The FA 2021 also amended Section 10 of the VAT Act and it mandates NRCs or any other person appointed by the FIRS to collect VAT under the VAT Act have the statutory obligation to collect and remit the tax.
Finance Act 2023 – Digital Services Tax
The FA 2023 eliminated the risk of double VAT charge on digital transactions. Where a Nigerian customer purchases goods from an online electronic or digital platform operated by a NRS that has been appointed as VAT collection agent by the FIRS, the Nigerian customer/ importer will not pay additional VAT at the port at the point of clearing the goods as long as he presents proof of registration or appointment of the NRS by the FIRS as an agent of VAT collection and such other documents as may be required by the FIRS.
FA 2023 also amended Section 3(a) of the Capital Gains Tax (CGT) Act by subjecting income from the disposal of digital assets (e.g.
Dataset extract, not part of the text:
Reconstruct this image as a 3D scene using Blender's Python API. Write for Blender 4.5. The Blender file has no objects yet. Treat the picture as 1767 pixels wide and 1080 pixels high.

Cryptocurrency) to CGT at 10%.
Conclusion
The Nigerian government has demonstrated its dedication to fostering the growth of the digital economy by implementing various initiatives. One notable effort is the Nigeria Startup Act 2022, which seeks to establish a legal and institutional framework to support the development and functioning of startups in the country, mostly tech startups. There also exist various tax incentives and government programs directed at fostering and growing the digital economy. The big question is whether Nigeria will eventually succumb to the calls being made by the OECD to accent the pillar one and two solutions.